Retype all of the listing exactly, passing over any picture you find.

+ + + + +

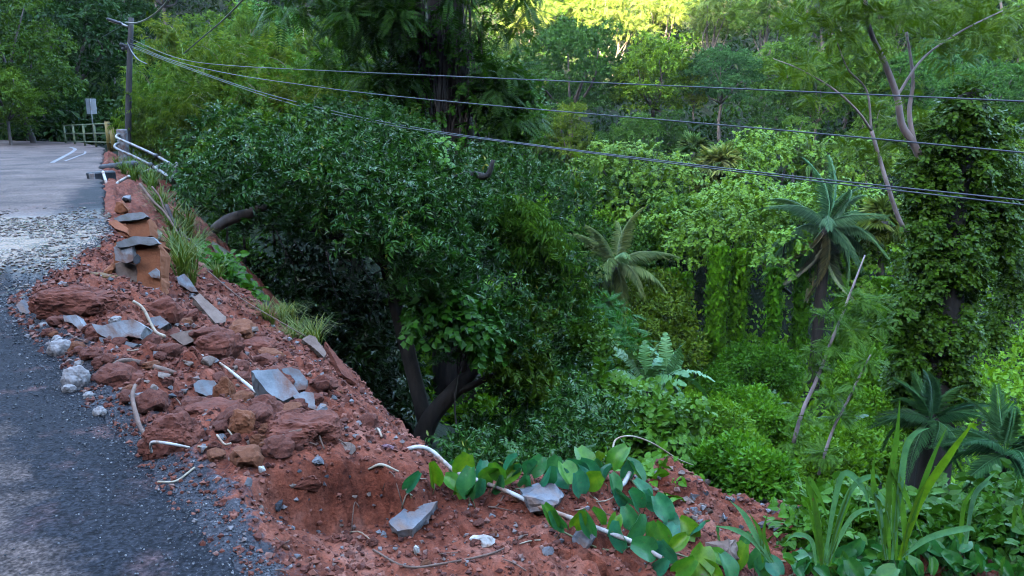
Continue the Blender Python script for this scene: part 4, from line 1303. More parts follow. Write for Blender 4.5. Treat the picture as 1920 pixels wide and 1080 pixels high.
palm('fan_palm', at(1520, 310, 50), ground_h(1520, 310, 50), .14, FR_COCO, 16, 'upright palm rising above the drooping palm under the wires', L_PALM, (1.5, 1.4, .9), .55, (85, -20), seed=855)
palm('blue_palm', at(1885, 850, 11.5), 1.6, .14, FR_BLUE, 24, 'blue green feather palm at the right edge behind the reeds', L_PALM, (.8, 1.15, 1.25), .5, (85, -35), seed=856, bark=B_DARK)
palm('blue_palm', at(1745, 790, 14), 1.6, .13, FR_BLUE, 18, 'dark feather palm with fronds spreading in front of the ivy trunk', L_PALM, (.8, 1.15, 1.25), .5, (80, -30), seed=857, bark=B_DARK)
palm('small_palm', at(160, 165, 62), ground_h(160, 165, 62), .15, FR_COCO, 14, 'small palm behind the two thin poles at the road bend', L_PALM, (.9, 1.1, 1.0), .6, (70, -50), seed=859)
palm('banana_plant', at(1210, 722, 19.5), 1.5, .10, LF_BAN, 15, 'banana plant with pale torn leaves beside the lime mound', L_PALM, (1.7, 1.9, 2.1), .62, (85, 0), part='leaf', seed=860, cat='banana plant')
palm('banana_plant', at(1250, 712, 20.5), 1.5, .10, LF_BAN, 13, 'second banana plant leaning right behind the first', L_PALM, (1.5, 1.9, 2.3), .66, (84, -5), part='leaf', seed=861, cat='banana plant')
palm('banana_plant', at(1148, 725, 20), 1.2, .08, LF_BAN, 8, 'small banana plant with narrow upright leaves left of the others', L_PALM, (1.1, 1.7, 1.9), .42, (85, 30), part='leaf', seed=862, cat='banana plant')
palm('banana_plant', at(1440, 770, 27), 1.0, .08, LF_BAN, 7, 'young broad leaved plant among the creeper mounds', L_LIME, (.8, 1.0, 1.0), .45, (75, 15), part='leaf', seed=863, cat='banana plant')
palm('banana_plant', at(1580, 800, 22), .8, .06, LF_BAN, 6, 'young broad leaved plant between the leaning saplings', L_LIME, (.9, 1.0, .9), .4, (75, 15), part='leaf', seed=864, cat='banana plant')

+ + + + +

# Correct response:
Continue the Blender Python script for this scene: part 4, from line 1303. More parts follow. Write for Blender 4.5. Treat the picture as 1920 pixels wide and 1080 pixels high.
palm('fan_palm', at(1520, 310, 50), ground_h(1520, 310, 50), .14, FR_COCO, 16, 'upright palm rising above the drooping palm under the wires', L_PALM, (1.5, 1.4, .9), .55, (85, -20), seed=855)
palm('blue_palm', at(1885, 850, 11.5), 1.6, .14, FR_BLUE, 24, 'blue green feather palm at the right edge behind the reeds', L_PALM, (.8, 1.15, 1.25), .5, (85, -35), seed=856, bark=B_DARK)
palm('blue_palm', at(1745, 790, 14), 1.6, .13, FR_BLUE, 18, 'dark feather palm with fronds spreading in front of the ivy trunk', L_PALM, (.8, 1.15, 1.25), .5, (80, -30), seed=857, bark=B_DARK)
palm('small_palm', at(160, 165, 62), ground_h(160, 165, 62), .15, FR_COCO, 14, 'small palm behind the two thin poles at the road bend', L_PALM, (.9, 1.1, 1.0), .6, (70, -50), seed=859)
palm('banana_plant', at(1210, 722, 19.5), 1.5, .10, LF_BAN, 15, 'banana plant with pale torn leaves beside the lime mound', L_PALM, (1.7, 1.9, 2.1), .62, (85, 0), part='leaf', seed=860, cat='banana plant')
palm('banana_plant', at(1250, 712, 20.5), 1.5, .10, LF_BAN, 13, 'second banana plant leaning right behind the first', L_PALM, (1.5, 1.9, 2.3), .66, (84, -5), part='leaf', seed=861, cat='banana plant')
palm('banana_plant', at(1148, 725, 20), 1.2, .08, LF_BAN, 8, 'small banana plant with narrow upright leaves left of the others', L_PALM, (1.1, 1.7, 1.9), .42, (85, 30), part='leaf', seed=862, cat='banana plant')
palm('banana_plant', at(1440, 770, 27), 1.0, .08, LF_BAN, 7, 'young broad leaved plant among the creeper mounds', L_LIME, (.8, 1.0, 1.0), .45, (75, 15), part='leaf', seed=863, cat='banana plant')
palm('banana_plant', at(1580, 800, 22), .8, .06, LF_BAN, 6, 'young broad leaved plant between the leaning saplings', L_LIME, (.9, 1.0, .9), .4, (75, 15), part='leaf', seed=864, cat='banana plant')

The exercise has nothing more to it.